Verarbeitung des Heizmaterials mittels Rundballenpresse (Foto: Agrotherm GmbH)Seitdem werden in Malchin jährlich um die 5.000 Ballen Niedermooraufwuchs in nachhaltige Wärme für die Anwohner*innen umgewandelt. Das sind in etwa 800 bis 1200 Tonnen Brennstoff, die von einem kooperierenden Landwirt bereitgestellt werden. In einem speziell für das Heizkraftwerk angepassten Verfahren werden diese verschiedenen Schilfgewächse – unter anderem Seggen, Binsen oder Rohrglanzgras – aufbereitet. Gerade eine trockene Bergung des Brennstoffes stellt immer wieder eine Herausforderung dar. Neben der Nassflächenmahd werden im Heizkraftwerk zusätzlich weitere 1.000 Kubikmeter Holzhackschnitzel im Jahr verbrannt, um den lokalen Wärmebedarf zu decken, was ungefähr einem Anteil von zehn Prozent des Gesamtbrennstoffes entspricht. Und am Ende geht die Rechnung auf. „Die Kosten werden gedeckt und die Naturschutzflächen werden zuverlässig beräumt“, erklärt Ludwig Bork, Fachagrarwirt für Erneuerbare Energie und Geschäftsführer der Agrotherm GmbH. Ein weiterer Vorteil des auf den Niedermoorflächen geernteten Materials: Es entzieht der Lebens- oder Futtermittelproduktion der Region keine weiteren Flächen und steht somit auch nicht in Flächenkonkurrenz mit ansässigen Landwirten*innen. Heute versorgt das Heizkraftwerk mit einer Nennwärmeleistung von 800 Kilowatt circa 490 Wohnungen, zwei Schulgebäude sowie mehrere Bürogebäude mit nachhaltiger Wärme. Damit werden im Amt Malchin durch das Heizkraftwerk im Jahr zwischen 2,9 und 3,8 Gigawattstunden nachhaltige Wärme produziert. Wollte man diese Wärme konventionell bereitstellen, wären ungefähr 380.000 Liter Heizöl pro Jahr nötig.
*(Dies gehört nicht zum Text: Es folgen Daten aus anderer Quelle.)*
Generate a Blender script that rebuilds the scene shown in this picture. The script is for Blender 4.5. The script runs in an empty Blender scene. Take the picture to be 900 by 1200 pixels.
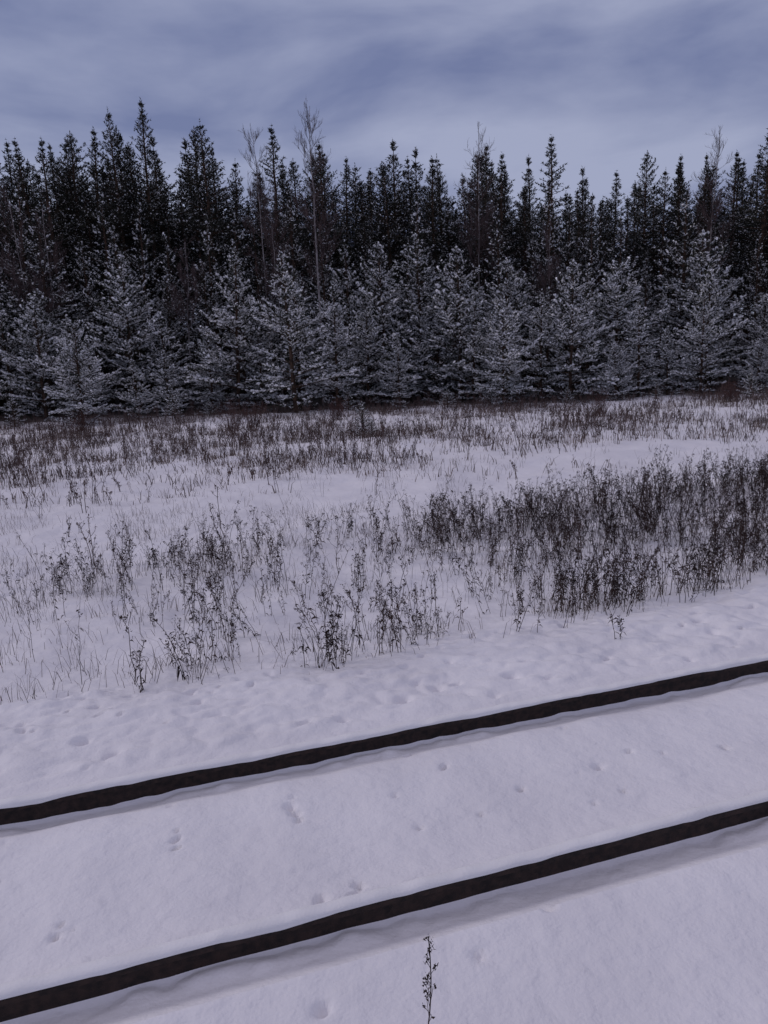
import bpy, math, numpy as np
from mathutils import Matrix, Vector
rng = np.random.default_rng(11)
scene = bpy.context.scene
col = scene.collection

# ------------------------------------------------------------ helpers
CA, SA = math.cos(math.radians(17.1)), math.sin(math.radians(17.1))
def to_as(x, y): return x*CA + y*SA, y*CA - x*SA
def to_xy(a, s): return a*CA - s*SA, s*CA + a*SA

_perm = np.random.default_rng(3).random((256, 256))
def vnoise(x, y):
    xi = np.floor(x).astype(int); yi = np.floor(y).astype(int)
    fx = x-xi; fy = y-yi
    fx = fx*fx*(3-2*fx); fy = fy*fy*(3-2*fy)
    g = lambda i, j: _perm[i % 256, j % 256]
    return (g(xi, yi)*(1-fx)+g(xi+1, yi)*fx)*(1-fy)+(g(xi, yi+1)*(1-fx)+g(xi+1, yi+1)*fx)*fy
def fbm(x, y, o=4):
    r = 0; am = 1; t = 0
    for k in range(o):
        r = r+am*vnoise(x*2**k+17.3*k, y*2**k+9.1*k); t += am; am *= .5
    return r/t - .5
def sstep(x, a, b):
    t = np.clip((x-a)/(b-a), 0, 1); return t*t*(3-2*t)

def mat(name, c1, c2=None, scale=5.0, rough=.8, spec=.2, bump=0, bscale=40, detail=1):
    m = bpy.data.materials.new(name); m.use_nodes = True
    nt = m.node_tree; b = nt.nodes['Principled BSDF']
    b.inputs['Roughness'].default_value = rough
    b.inputs['Specular IOR Level'].default_value = spec
    g = nt.nodes.new('ShaderNodeNewGeometry')
    if c2 is None: c2 = c1
    n = nt.nodes.new('ShaderNodeTexNoise'); n.inputs['Scale'].default_value = scale; n.inputs['Detail'].default_value = detail
    nt.links.new(g.outputs['Position'], n.inputs['Vector'])
    r = nt.nodes.new('ShaderNodeValToRGB')
    r.color_ramp.elements[0].position = .35; r.color_ramp.elements[1].position = .65
    r.color_ramp.elements[0].color = (*c1, 1); r.color_ramp.elements[1].color = (*c2, 1)
    nt.links.new(n.outputs['Fac'], r.inputs['Fac']); nt.links.new(r.outputs['Color'], b.inputs['Base Color'])
    if bump:
        n2 = nt.nodes.new('ShaderNodeTexNoise'); n2.inputs['Scale'].default_value = bscale; n2.inputs['Detail'].default_value = 3
        nt.links.new(g.outputs['Position'], n2.inputs['Vector'])
        bp = nt.nodes.new('ShaderNodeBump'); bp.inputs['Strength'].default_value = 1; bp.inputs['Distance'].default_value = bump
        nt.links.new(n2.outputs['Fac'], bp.inputs['Height']); nt.links.new(bp.outputs['Normal'], b.inputs['Normal'])
    return m

def dmat(name, c1, c2, scale):
    m = bpy.data.materials.new(name); m.use_nodes = True; nt = m.node_tree
    nt.nodes.remove(nt.nodes['Principled BSDF']); d = nt.nodes.new('ShaderNodeBsdfDiffuse')
    g = nt.nodes.new('ShaderNodeNewGeometry'); n = nt.nodes.new('ShaderNodeTexNoise'); n.inputs['Scale'].default_value = scale; n.inputs['Detail'].default_value = 1
    nt.links.new(g.outputs['Position'], n.inputs['Vector'])
    r = nt.nodes.new('ShaderNodeValToRGB'); r.color_ramp.elements[0].position = .35; r.color_ramp.elements[1].position = .65
    r.color_ramp.elements[0].color = (*c1, 1); r.color_ramp.elements[1].color = (*c2, 1)
    nt.links.new(n.outputs['Fac'], r.inputs['Fac']); nt.links.new(r.outputs['Color'], d.inputs['Color'])
    nt.links.new(d.outputs[0], nt.nodes['Material Output'].inputs['Surface']); return m
M_needle = dmat('pine_needles', (.026, .032, .026), (.058, .062, .046), 1.3)
M_needle_dark = dmat('old_pine_needles', (.020, .022, .020), (.050, .050, .040), .8)
M_snowfleck = dmat('branch_snow', (.76, .76, .78), (.87, .87, .89), 3)
M_bark = dmat('pine_bark', (.045, .032, .026), (.10, .065, .048), 6)
M_birch = mat('birch_bark', (.10, .085, .085), (.33, .30, .30), 3, detail=3)
M_twig = dmat('birch_twigs', (.060, .045, .045), (.12, .088, .085), 3)
M_weed = dmat('dry_weed', (.026, .019, .019), (.066, .045, .040), 2.5)
M_grass = dmat('dry_grass', (.080, .062, .058), (.20, .155, .135), 1.2)
M_grass2 = dmat('dry_weed_grass', (.045, .033, .030), (.13, .095, .080), 1.5)
M_shrub = dmat('shrub_twigs', (.055, .038, .037), (.12, .085, .078), 1.5)
M_red = dmat('red_twigs', (.062, .038, .036), (.12, .07, .062), 3)
M_rail = mat('rusty_rail', (.012, .008, .007), (.040, .023, .018), 22, .7, .35, .002, 150, 5)
M_cap = mat('rail_snow', (.79, .78, .80), (.84, .83, .85), 5, .6, .2, .003, 60)

def mk_tris(name, T, mi=None, mats=(), link=True):
    T = np.asarray(T, dtype=np.float32); n = len(T)
    me = bpy.data.meshes.new(name)
    me.vertices.add(n*3); me.vertices.foreach_set('co', T.reshape(-1))
    me.loops.add(n*3); me.loops.foreach_set('vertex_index', np.arange(n*3, dtype=np.int32))
    me.polygons.add(n); me.polygons.foreach_set('loop_start', np.arange(0, n*3, 3, dtype=np.int32))
    for m in mats: me.materials.append(m)
    if mi is not None: me.polygons.foreach_set('material_index', np.asarray(mi, dtype=np.int32))
    me.update(calc_edges=True)
    if not link: return me
    ob = bpy.data.objects.new(name, me); col.objects.link(ob); return ob

def tube(P, R, sides=3):
    P = np.asarray(P, float); R = np.asarray(R, float)
    d = np.gradient(P, axis=0); d /= np.linalg.norm(d, axis=1)[:, None]+1e-9
    ref = np.array([0, 0, 1.]) if abs(d[0, 2]) < .8 else np.array([1., 0, 0])
    u = np.cross(d, ref); u /= np.linalg.norm(u, axis=1)[:, None]+1e-9
    v = np.cross(d, u)
    th = np.arange(sides)*2*math.pi/sides
    ring = P[:, None]+R[:, None, None]*(np.cos(th)[None, :, None]*u[:, None]+np.sin(th)[None, :, None]*v[:, None])
    A = ring[:-1]; B = ring[1:]; A2 = np.roll(A, -1, 1); B2 = np.roll(B, -1, 1)
    return np.concatenate([np.stack([A, A2, B2], 2).reshape(-1, 3, 3), np.stack([A, B2, B], 2).reshape(-1, 3, 3)])

def unit(v): return v/(np.linalg.norm(v, axis=-1, keepdims=True)+1e-9)

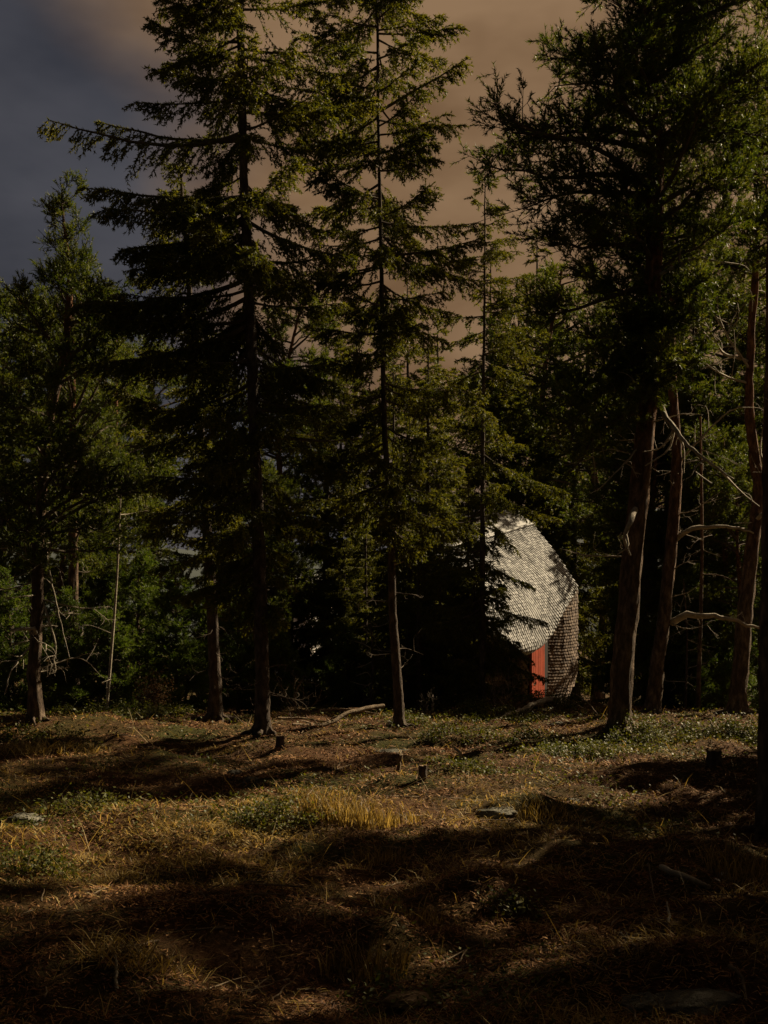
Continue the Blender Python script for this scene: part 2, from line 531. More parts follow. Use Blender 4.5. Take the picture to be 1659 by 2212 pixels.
def build_cabin():
    cab = thing("shingled_cabin", (HO.x, HO.y, gz(HO.x, HO.y)), "grey and brown shingled pod-shaped cabin with a red door among the trees", "cabin")
    o0 = np.array(cab.location)
    under = mat("dark_underlay", [(0.016, 0.012, 0.010), (0.028, 0.022, 0.018)], 6, 0.95)
    silver = mat("silvered_shingle", [(0.13, 0.13, 0.128), (0.245, 0.243, 0.24), (0.38, 0.377, 0.372)], 1.2, 0.8, island=0.5)
    brown = mat("brown_shingle", [(0.055, 0.036, 0.026), (0.115, 0.080, 0.057), (0.22, 0.165, 0.125)], 3.0, 0.8, island=0.45)
    metal = mat("pale_sheet_metal", [(0.22, 0.22, 0.215), (0.32, 0.318, 0.31)], 2.5, 0.65, 0.1, 3)
    As = np.linspace(-8.4, 0, 56)
    prof = [front_profile(a) for a in As]

    def S(a, b, z):
        return hp(taper(a, z), b, z)
    shell = np.array([[S(a, p[0] + 0.03, p[1]) for p in pr] for a, pr in zip(As, prof)])
    k, n = shell.shape[:2]
    idx = np.arange(k * n).reshape(k, n)
    Fc = np.stack([idx[:-1, :-1], idx[1:, :-1], idx[1:, 1:], idx[:-1, 1:]], -1).reshape(-1, 4)
    # back: steep rear roof and rear wall closing the body
    back = []
    for a, pr in zip(As, prof):
        rz = pr[-1, 1]
        back.append([hp(taper(a, z), b, z) for b, z in ((1.79, rz), (2.6, rz + 0.35), (3.4, rz - 0.6), (3.9, rz - 2.2), (3.95, BASE_Z))])
    bk = np.array(back)
    i2 = np.arange(bk.shape[0] * bk.shape[1]).reshape(bk.shape[:2])
    F2 = np.stack([i2[:-1, :-1], i2[1:, :-1], i2[1:, 1:], i2[:-1, 1:]], -1).reshape(-1, 4)
    mb = MB()
    mb.add(shell.reshape(-1, 3) - o0, Fc)
    mb.add(bk.reshape(-1, 3)[:] - o0, F2)
    for e in (0, -1):                                   # gable ends
        ring = np.vstack([shell[e], bk[e]]) - o0
        cc = ring.mean(0)
        m = len(ring)
        mb.add(np.vstack([cc, ring]), [[0, 1 + j, 1 + (j + 1) % m] for j in range(m)])
    mb.build("wall", under, cab)
    # smooth metal roof panels over the ridge
    mb = MB()
    cap = np.array([[hp(a, b, z) for b, z in ((1.74, interp(a, RDG_A, RDG_Z) + 0.015), (1.80, interp(a, RDG_A, RDG_Z) + 0.06), (2.25, interp(a, RDG_A, RDG_Z) + 0.42),
                                             (2.75, interp(a, RDG_A, RDG_Z) + 0.62), (3.4, interp(a, RDG_A, RDG_Z) - 0.1))] for a in np.linspace(-8.4, 0.02, 14)])
    i3 = np.arange(cap.shape[0] * cap.shape[1]).reshape(cap.shape[:2])
    F3 = np.stack([i3[:-1, :-1], i3[1:, :-1], i3[1:, 1:], i3[:-1, 1:]], -1).reshape(-1, 4)
    mb.add(cap.reshape(-1, 3) - o0, F3)
    mb.build("roof", metal, cab, True)
    mb = MB()
    rl = np.array([hp(a, 1.70, interp(a, RDG_A, RDG_Z) + 0.02) for a in np.linspace(-8.4, 0.03, 30)]) - o0
    tube(mb, rl, [0.055] * 30, 6)
    mb.build("ridge_flashing", metal, cab, True)

    # shingles laid row by row up the skin
    rng = np.random.default_rng(3)
    mbs = {0: MB(), 1: MB()}
    A2 = np.linspace(-8.4, 0, 330)
    P2 = []
    for a in A2:
        pr = front_profile(a)
        d = np.concatenate([[0], np.cumsum(np.linalg.norm(np.diff(pr, axis=0), axis=1))])
        P2.append((pr, d))
    row_h, pitch = 0.112, 0.165
    maxrows = 80
    for r in range(maxrows):
        prev = None
        pts = []
        for a, (pr, d) in zip(A2, P2):
            total = d[-1]
            # rows run parallel to the ridge above and to the ground below: even share of the length
            s = r * row_h * total / 7.3
            if s > total - 0.04:
                pts.append(None); continue
            b = np.interp(s, d, pr[:, 0]); z = np.interp(s, d, pr[:, 1])
            s2 = min(total, s + 0.132)
            b2 = np.interp(s2, d, pr[:, 0]); z2 = np.interp(s2, d, pr[:, 1])
            lzz = interp(a, LIP_A, LIP_Z)
            pts.append((S(a, b, z), S(a, b2, z2), 0 if z > lzz - 0.10 else 1, a, z))
        acc = (r % 2) * pitch / 2
        last = None
        i = 0
        while i < len(pts):
            q = pts[i]
            if q is None:
                last = None; i += 1; continue
            if last is not None:
                acc += np.linalg.norm(q[0] - last)
            last = q[0]
            if acc >= pitch:
                acc -= pitch
                a, z = q[3], q[4]
                if -3.70 < a < -1.98 and z < interp(a, LIP_A, LIP_Z) - 0.10:    # doorway and shade panel stay bare
                    i += 1; continue
                j = min(len(pts) - 1, i + 2)
                q2 = pts[j] if pts[j] is not None and j > i else pts[i - 1]
                tdir = (q2[0] - q[0]) if j > i else (q[0] - q2[0])
                tdir = tdir / (np.linalg.norm(tdir) + 1e-9)
                up = q[1] - q[0]
                nrm = np.cross(tdir, up); nrm /= np.linalg.norm(nrm) + 1e-9
                if np.dot(nrm, [0.87, -0.5, 0.3]) < 0: nrm = -nrm
                w = 0.049 + 0.008 * rng.random()
                if q[2] == 1: w += 0.014
                lift = 0.034 + 0.012 * rng.random()
                j0 = q[0] - o0
                dn = up * 0.10 * rng.random()
                lo = j0 - dn
                hi_ = j0 + up
                tip = lo - up * 0.16
                V = [lo - tdir * w + nrm * lift, tip + nrm * lift, lo + tdir * w + nrm * lift, hi_ + tdir * w * 0.92 + nrm * 0.008, hi_ - tdir * w * 0.92 + nrm * 0.008,
                     lo - tdir * w, tip + nrm * 0.0, lo + tdir * w]
                mbq = mbs[q[2]]
                mbq.add(V, [[0, 1, 2], [0, 2, 3], [0, 3, 4], [0, 5, 6], [0, 6, 1], [1, 6, 7], [1, 7, 2], [2, 7, 3], [0, 4, 5]])
            i += 1
    tag(mbs[0].build("shingle_roofing", silver, cab), kind='stuff')
    tag(mbs[1].build("shingle_cladding", brown, cab), kind='stuff')

    # door of red boards, frame, handle
    red = mat("red_door_paint", [(0.24, 0.030, 0.008), (0.37, 0.050, 0.011)], 3, 0.5, 0.1, 20, spec=0.4)
    dark = mat("recess_shade_paint", [(0.012, 0.010, 0.009), (0.02, 0.016, 0.014)], 5, 0.9)
    a0, a1 = -3.60, -2.45
    mb = MB()
    dz0, nb = -0.62, 8

    def box(mb, a_lo, a_hi, b_lo, b_hi, zl, zh_lo, zh_hi):
        V = [hp(a_lo, b_lo, zl), hp(a_hi, b_lo, zl), hp(a_hi, b_lo, zh_hi), hp(a_lo, b_lo, zh_lo), hp(a_lo, b_hi, zl), hp(a_hi, b_hi, zl), hp(a_hi, b_hi, zh_hi), hp(a_lo, b_hi, zh_lo)]
        mb.add(np.array(V) - o0, [[0, 1, 2, 3], [5, 4, 7, 6], [1, 5, 6, 2], [4, 0, 3, 7], [3, 2, 6, 7], [4, 5, 1, 0]])
    box(mb, a0, a1, 0.335, 0.38, dz0, 1.42, 1.86)
    door = mb.build("door", red, cab)
    for i in range(nb):
        x0 = a0 + (a1 - a0) * i / nb; x1 = a0 + (a1 - a0) * (i + 1) / nb - 0.012
        t0 = 1.40 + 0.44 * i / nb
        mb = MB(); box(mb, x0, x1, 0.295 - 0.004 * (i % 3), 0.333, dz0 + 0.02, t0, t0 + 0.44 / nb)
        mb.build("door_board", red, door)
    mb = MB()
    hc = hp(a0 + 0.09, 0.27, -0.02) - o0
    tube(mb, [hc, hc + np.array([0.02, -0.06, 0]), hc + np.array([0.05, -0.06, 0])], [0.03, 0.035, 0.03], 8)
    white = mat("white_handle", [(0.75, 0.74, 0.70), (0.82, 0.81, 0.78)], 4, 0.25, spec=0.6)
    mb.build("door_handle", white, door)
    mb = MB()
    box(mb, a1 + 0.005, -1.95, 0.35, 0.40, dz0, 1.85, 2.1)  # solid panel; the shade of the gap beside the door is its colour
    mb.build("slot_shade_panel", dark, cab)
    return cab


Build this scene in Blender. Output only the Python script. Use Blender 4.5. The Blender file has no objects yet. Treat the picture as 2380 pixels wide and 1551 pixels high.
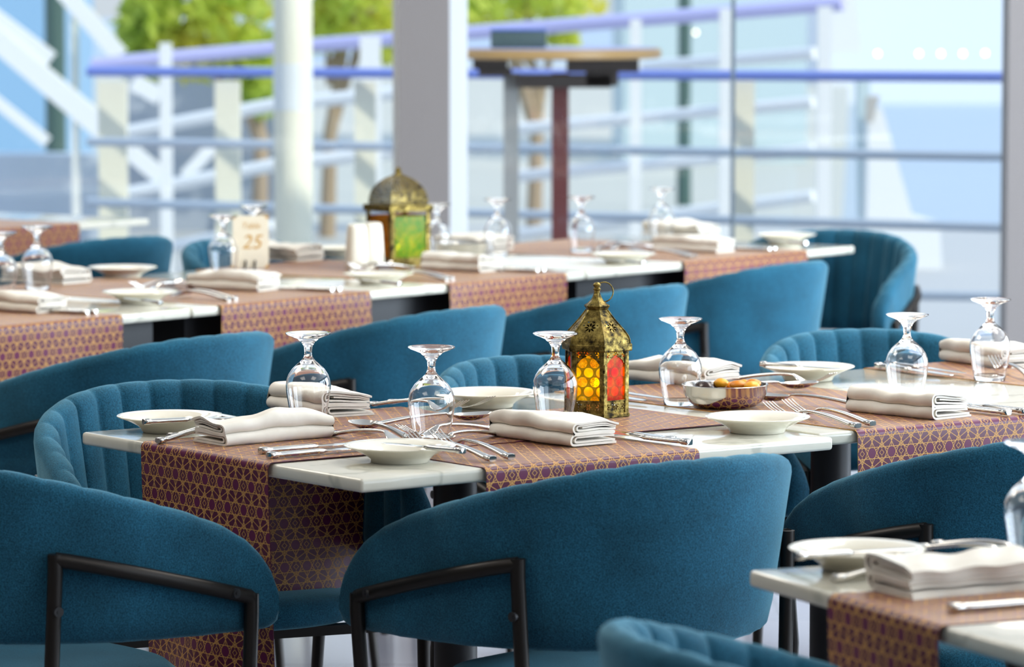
import bpy, bmesh, math, random
from mathutils import Vector, Matrix
random.seed(7)
C = bpy.context.scene.collection
R = math.radians
sin, cos, pi = math.sin, math.cos, math.pi

# ------------------------------------------------------------------ camera maths
FPX, YH, ZC = 9500.0, -40.0, 1.47
PITCH = math.atan((775.5 - YH) / FPX)
_c, _s = cos(PITCH), sin(PITCH)
def ray(u, v):
    dx = (u - 1190) / FPX; dv = -(v - 775.5) / FPX
    return Vector((dx, _c + dv * _s, -_s + dv * _c))
def at(u, v, z=0.75):                     # point of a horizontal plane
    d = ray(u, v); t = (z - ZC) / d.z
    return Vector((d.x * t, d.y * t, z))
def dep(u, v, y):                         # point of a vertical plane at distance y
    d = ray(u, v); t = y / d.y
    return Vector((d.x * t, y, ZC + d.z * t))

# ------------------------------------------------------------------ node helpers
class X:
    def __init__(s, nt, k): s.nt, s.k = nt, k
    def op(s, o, *a):
        n = s.nt.nodes.new('ShaderNodeMath'); n.operation = o
        for i, q in enumerate((s,) + a):
            if isinstance(q, X): s.nt.links.new(q.k, n.inputs[i])
            else: n.inputs[i].default_value = q
        return X(s.nt, n.outputs[0])
    def __add__(s, o): return s.op('ADD', o)
    def __sub__(s, o): return s.op('SUBTRACT', o)
    def __mul__(s, o): return s.op('MULTIPLY', o)
    def __truediv__(s, o): return s.op('DIVIDE', o)
    def __lt__(s, o): return s.op('LESS_THAN', o)
    def __gt__(s, o): return s.op('GREATER_THAN', o)
    def abs(s): return s.op('ABSOLUTE')
    def wrapc(s, p): return s - (s / p).op('ROUND') * p
    def mx(s, o): return s.op('MAXIMUM', o)
    def mn(s, o): return s.op('MINIMUM', o)

class M:
    """small material builder"""
    def __init__(s, name):
        s.m = bpy.data.materials.new(name); s.m.use_nodes = True
        s.nt = s.m.node_tree; s.b = s.nt.nodes['Principled BSDF']; s.out = s.nt.nodes['Material Output']
    def n(s, t, **kw):
        n = s.nt.nodes.new(t)
        for k, v in kw.items(): setattr(n, k, v)
        return n
    def set(s, **kw):
        for k, v in kw.items():
            k = k.replace('_', ' ')
            if k in ('Base Color', 'Sheen Tint', 'Emission Color', 'Specular Tint', 'Coat Tint'): v = tuple(v) + (1,) if len(v) == 3 else v
            s.b.inputs[k].default_value = v
        return s
    def link(s, a, b): s.nt.links.new(a, b)
    def coord(s, kind='Object', scale=None):
        t = s.n('ShaderNodeTexCoord').outputs[kind]
        if scale is not None:
            mp = s.n('ShaderNodeMapping'); mp.inputs['Scale'].default_value = scale if hasattr(scale, '__len__') else (scale,) * 3
            s.link(t, mp.inputs[0]); t = mp.outputs[0]
        return t
    def noise(s, vec, scale, detail=4, rough=.55, dist=0):
        n = s.n('ShaderNodeTexNoise'); n.inputs['Scale'].default_value = scale; n.inputs['Detail'].default_value = detail
        n.inputs['Roughness'].default_value = rough; n.inputs['Distortion'].default_value = dist
        s.link(vec, n.inputs['Vector']); return n.outputs[0]
    def ramp(s, fac, stops):
        r = s.n('ShaderNodeValToRGB'); e = r.color_ramp.elements
        while len(e) < len(stops): e.new(.5)
        for i, (p, c) in enumerate(stops):
            e[i].position = p; e[i].color = tuple(c) + (1,) if len(c) == 3 else c
        s.link(fac, r.inputs[0]); return r.outputs[0]
    def mix(s, fac, a, b, mode='MIX'):
        n = s.n('ShaderNodeMix', data_type='RGBA', blend_type=mode)
        for v, i in ((fac, 0), (a, 6), (b, 7)):
            if hasattr(v, 'links') or hasattr(v, 'is_linked'): s.link(v, n.inputs[i])
            elif i == 0: n.inputs[0].default_value = v
            else: n.inputs[i].default_value = tuple(v) + (1,)
        return n.outputs[2]
    def bump(s, h, strength=.3, dist=.001):
        n = s.n('ShaderNodeBump'); n.inputs['Strength'].default_value = strength; n.inputs['Distance'].default_value = dist
        s.link(h, n.inputs['Height']); s.link(n.outputs[0], s.b.inputs['Normal'])
    def base(s, sock): s.link(sock, s.b.inputs['Base Color'])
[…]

Seit der Inbetriebnahme 2014 zeigt das Heizkraftwerk Malchin, wie innovative Lösungen und die Entwicklung neuer Ansätze zur dezentralen Bereitstellung von nachhaltiger Wärme die Region stärken können. Mit dem geplanten Abschluss eines neuen Wärmeversorgungsvertrages mit der Malchiner Wohnungsbaugesellschaft WOGEMA geht das Amt abermals gemeinsam mit dem Heizkraftwerk einen Schritt in Richtung einer emissionsfreien und dezentralen Wärmeversorgung. „Mit dem neuen Vertrag und der damit verbundenen Erweiterung des Fernwärmenetzes wird ein Großteil des Stadtgebietes Malchin zukünftig mit bis zu 75 Prozent mit Biowärme versorgt“, erklärt WOGEMA-Geschäftsführer Fischer. Zum Vergleich: In Deutschland beträgt der Anteil der erneuerbaren Wärme am Gesamtwärmeverbrauch lediglich um die 15 Prozent (2020). Das ist nicht nur gut für die Umwelt, von der die vom Tourismus geprägte Region lebt, sondern entlastet außerdem die Malchiner Bürger*innen. Fischer erklärt: „Mit diesem Vertrag haben wir für alle Bürger*innen Malchins einen großen Teil der ab 2021 anfallenden CO2-Steuer abgefangen.“ Der Vertrag soll ab dem 1. Januar 2023 Gültigkeit haben und dann Umwelt und Geldbörse der Malchiner*innen gleichermaßen entlasten. Gerade in einer Region, in der die Erneuerbaren Energien immer wieder mit Akzeptanzproblemen zu kämpfen haben, setzt Malchin das wichtige Zeichen, dass die Energiewende Bürger*innen nah und umweltfreundlich gerade im ländlichen Raum ein Katalysator für innovative Entwicklungen sein kann.